Select every line below containing the word "from".

┌─ Data provided

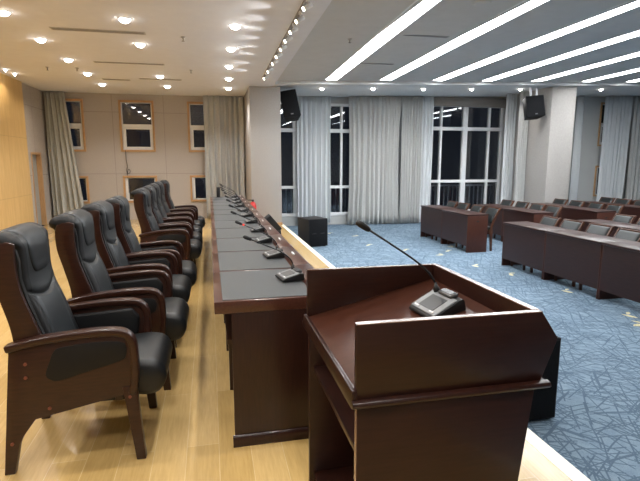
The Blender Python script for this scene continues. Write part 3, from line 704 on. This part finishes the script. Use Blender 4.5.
# ------------------------------------------------------------------ loudspeakers
def floor_sub(x, y, rz, label):
    t = thing('subwoofer', label, 'speaker', (x, y, ZF), rz, 'floor speaker boxes')
    b = MB(); b.box(-.23, .23, -.25, .25, .015, .60); b.build('cabinet', 'speaker', t, bevel=.008)
    b = MB(); b.box(-.215, .215, -.258, -.25, .03, .585); g = b.build('grille', 'grille', t, bevel=.003)
    b = MB(); b.box(-.15, -.05, -.262, -.257, .28, .295); b.box(.05, .15, -.262, -.257, .28, .295); b.build('slot_handle', 'black', g)
    for sx in (-.18, .18):
        for sy in (-.2, .2): b = MB(); b.lathe([(.025,0),(.025,.016)], c=(sx, sy, 0), n=12); b.build('rubber_foot', 'black', t)
floor_sub(2.13, 10.25, math.radians(17), 'black floor speaker box on the carpet below the sheer curtain')
floor_sub(2.07, 3.0, 0, 'black floor speaker box half hidden right behind the lectern')
def pa(x, y, z, rz, tilt, w, h, dp, label, ztop, side):
    t = thing('wall_loudspeaker', label, 'speaker', (x, y, z), 0, 'hung loudspeakers')
    Mx = Matrix.Rotation(rz, 4, 'Z') @ Matrix.Rotation(tilt[0], 4, 'X') @ Matrix.Rotation(tilt[1], 4, 'Y')
    b = MB(); f = [(-w/2,-dp/2),(w/2,-dp/2),(w*.36,dp/2),(-w*.36,dp/2)]
    b.hexa([Mx @ Vector((a, c, -h/2)) for a, c in f], [Mx @ Vector((a, c, h/2)) for a, c in f]); b.build('cabinet', 'speaker', t, bevel=.01)
    b = MB(); b.box(-w/2+.012, w/2-.012, -dp/2-.012, -dp/2, -h/2+.012, h/2-.012, 0, Mx); g = b.build('grille', 'grille', t, bevel=.006)
    b = MB(); b.box(-.03, .03, -dp/2-.015, -dp/2-.011, -h/2+.05, -h/2+.075, 0, Mx); b.build('badge', 'silver', g)
    b = MB(); top = ztop-z
    if side == 'soffit':
        for sx in (-.09, .09): b.box(sx-.02, sx+.02, -.02, .02, h/2-.06, top)
        b.box(-.11, .11, -.03, .03, top-.02, top)
    else:
        b.box(-w/2-.12, -.05, dp/2-.05, dp/2, -.05, .05); b.box(-w/2-.14, -w/2-.10, dp/2-.12, dp/2+.06, -.1, .1)
    b.build('bracket', 'rail' if side == 'soffit' else 'black', t)
pa(1.90, 11.75, 2.80, math.radians(-8), (math.radians(-14), math.radians(-11)), .40, .64, .36, 'black loudspeaker mounted high and tilted beside the stage pillar', 3.2, 'pier')
pa(8.33, 11.7, 2.90, math.radians(-14), (math.radians(-10), math.radians(-5)), .46, .54, .38, 'black loudspeaker hung from the soffit left of the hall pillar', sc_(8.36), 'soffit')
# stage monitor leaning behind the desks
t = thing('stage_monitor', 'black tilted monitor box behind the stage desks near the pillar', 'speaker', (1.06, 8.95, 0), 0)
b = MB(); b.box(-.09, .18, -.17, .17, 0, .27); b.build('stand', 'black', t, bevel=.01)
Mx = Matrix.Translation((.03,0,.41)) @ Matrix.Rotation(math.radians(-40), 4, 'Y')
b = MB(); b.box(-.06, .06, -.16, .16, -.19, .13, 0, Mx); b.build('cabinet', 'speaker', t, bevel=.008)
b = MB(); b.box(-.068, -.06, -.145, .145, -.175, .115, 0, Mx); b.build('grille', 'grille', t)
t = thing('upright_case', 'small black upright case on the far end of the stage desks', 'case', (.16, 10.02, .8042), 0)
b = MB(); b.box(-.035, .035, -.03, .03, .005, .2); b.build('body', 'black', t, bevel=.008)
b = MB(); b.box(-.04, .04, -.04, .04, 0, .006); b.build('foot', 'black', t)
t = thing('fire_extinguisher', 'red extinguisher peeking out behind far stage desks beside the pillar', 'fire extinguisher', (.96, 11.42, 0), 0)
b = MB(); b.lathe([(.075,0),(.08,.01),(.08,.50),(.06,.56),(.025,.59)], n=20); b.build('cylinder', 'red', t)
b = MB(); b.lathe([(.022,.59),(.022,.62)], n=12); b.box(-.10, .03, -.012, .012, .62, .64); b.build('valve', 'black', t)

# wall cable
b = MB(); pts = [(-2.08,13.565,1.80),(-2.08,13.575,1.55),(-2.06,13.58,1.40),(-2.09,13.58,1.28),(-2.05,13.58,1.20),(-2.0,13.575,1.25),(-2.03,13.58,1.32),(-2.07,13.58,1.22),(-2.06,13.58,1.0),(-2.06,13.58,.7)]
b.tube(catmull(pts, 6), .006, 6); tag(b.build('cable', 'black'), 'thin dark cable hanging down the fabric wall under the middle window', 'cable')

# ------------------------------------------------------------------ audience desks and chairs
def make_aud_desk(label):
    t = thing('audience_desk', label, 'desk', (0,0,ZF), 0, 'audience desks')     # front at x=0, people at +x, length 1.1 in y
    h = .5475
    b = MB(); b.box(-.02, .46, -h, h, .728, .76); b.build('desk_top', 'desk_wood', t, bevel=.005)
    b = MB(); b.box(0, .018, -h+.02, h-.02, .13, .728); b.build('front_panel', 'desk_wood', t)
    for s in (-1, 1):
        b = MB(); y = sorted((s*h, s*(h-.025))); b.box(0, .44, *y, 0, .728); sp = b.build('side_panel', 'desk_end', t, bevel=.002)
        if True:
            b = MB(); c = 12; yy = sorted((s*(h+.002), s*(h-.01)))
            b.prism([(.22+.03*math.cos(2*PI*k/c), .62+.018*math.sin(2*PI*k/c)) for k in range(c)], *yy); b.build('cable_hole', 'black', sp)
    b = MB(); b.box(.05, .42, -h+.025, h-.025, .57, .588); b.build('shelf', 'desk_wood', t)
    return t
def make_aud_chair(label):
    t = thing('audience_chair', label, 'chair', (0,0,ZF), 0, 'audience chairs')   # faces -x
    b = MB(); b.box(-.22, .22, -.20, .20, .43, .50); b.build('seat', 'leather_aud', t, bevel=.025, seg=3)
    b = MB(); b.box(-.21, .22, -.19, .19, .385, .43); b.build('seat_frame', 'chair_frame', t, bevel=.004)
    def bx(z): return .20+.24*((z-.45)/.5)**1.35
    rings = []
    for k in range(17):
        u = -1+2*k/16; y = u*.186; ring = []; e = max(0, abs(u)-.8)/.2; th = .024*math.sqrt(max(.03, 1-e*e))
        zz = [.56+.285*q/12 for q in range(13)]
        for z in zz: ring.append((bx(z)-th-.012*math.sin((z-.56)/.285*PI)+.02*u*u*0-.008, y, z))
        for z in zz[::-1]: ring.append((bx(z)+th*.7, y, z))
        rings.append(ring)
    b = MB(); b.loft(rings); b.build('backrest', 'leather_aud', t)
    for s in (-1, 1):
        b = MB(); y = sorted((s*.190, s*.216))
        f = [(bx(z)-.022, z) for z in [.45+.415*q/10 for q in range(11)]]; k = [(bx(z)+.022, z) for z in [.45+.415*q/10 for q in range(11)]]
        b.prism([(.20,0),(.165,.42)]+f+k[::-1]+[(.235,.42),(.24,0)], *y); b.build('leg', 'chair_frame', t, bevel=.004)
        b = MB(); b.prism([(-.215,.0),(-.225,.43),(-.175,.43),(-.18,0)], *sorted((s*.165, s*.20))); b.build('leg', 'chair_frame', t, bevel=.004)
    b = MB(); b.box(bx(.85)-.015, bx(.85)+.015, -.19, .19, .842, .864); b.build('top_rail', 'chair_frame', t, bevel=.004)
    return t
ROWX = [4.92, 6.40, 7.90, 9.45, 10.95]
RN = ['front','second','third','fourth','fifth']
blocks = []
for r in range(5):
    ys = [(8.70+.5475+1.1*k) for k in (0, 1)]
    if r in (3, 4): ys = [8.95+.5475+1.1*k for k in (0, 1)]
    for k, y in enumerate(ys): blocks.append((ROWX[r], y, '%s row of window-side audience block, brown desk at its %s end' % (RN[r], 'near' if k == 0 else 'far')))
for k in range(3): blocks.append((ROWX[0], 7.49-.5475-1.1*k, 'front row of nearer audience block, brown desk %s' % ('at its window end', 'in the middle', 'at right photo edge')[k]))
for k in range(2): blocks.append((ROWX[1], 7.49-.5475-1.1*k, 'second row of nearer audience block, brown desk %s' % ('at its window end', 'next to its window-end neighbour')[k]))
ad = make_aud_desk('x')
for i, (x, y, l) in enumerate(blocks):
    o = ad if i == 0 else copy_tree(ad); o.location = (x, y, ZF); o['label'] = l
ac = make_aud_chair('x')
seats = [(0,'w',[10.62,10.09,9.52,8.98]),(1,'w',[10.65,10.12,9.54,9.03]),(2,'w',[10.66,10.10,9.54,9.0]),(3,'w',[10.88,10.36,9.78,9.24]),(4,'w',[10.85,10.3]),
         (0,'n',[7.22,6.68,6.12,5.56]),(1,'n',[7.22,6.68])]
first = True
for r, blk, ys in seats:
    for k, y in enumerate(ys):
        o = ac if first else copy_tree(ac); first = False
        x = ROWX[r]+.32+random.uniform(-.02,.04)
        if r == 0 and blk == 'w' and k == 3: x += .03
        o.location = (x, y, ZF); o.rotation_euler = (0,0,math.radians(random.uniform(-3,3)))
        o['label'] = 'grey chair behind %s row of the %s audience block, %s from its window end' % (RN[r], 'window-side' if blk == 'w' else 'nearer', ORD[k])

# ------------------------------------------------------------------ world, view
w = bpy.data.worlds.new('night'); SC.world = w; w.use_nodes = True
w.node_tree.nodes['Background'].inputs[0].default_value = (.05,.06,.09,1); w.node_tree.nodes['Background'].inputs[1].default_value = .12
SC.view_settings.view_transform = 'Standard'; SC.view_settings.look = 'None'; SC.view_settings.exposure = 1.05; SC.view_settings.gamma = 1
SC.view_settings.use_curve_mapping = False
SC.cycles.max_bounces = 8; SC.cycles.sample_clamp_indirect = 6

└─

» Result of the exercise:
The Blender Python script for this scene continues. Write part 3, from line 704 on. This part finishes the script. Use Blender 4.5.
pa(8.33, 11.7, 2.90, math.radians(-14), (math.radians(-10), math.radians(-5)), .46, .54, .38, 'black loudspeaker hung from the soffit left of the hall pillar', sc_(8.36), 'soffit')
        o['label'] = 'grey chair behind %s row of the %s audience block, %s from its window end' % (RN[r], 'window-side' if blk == 'w' else 'nearer', ORD[k])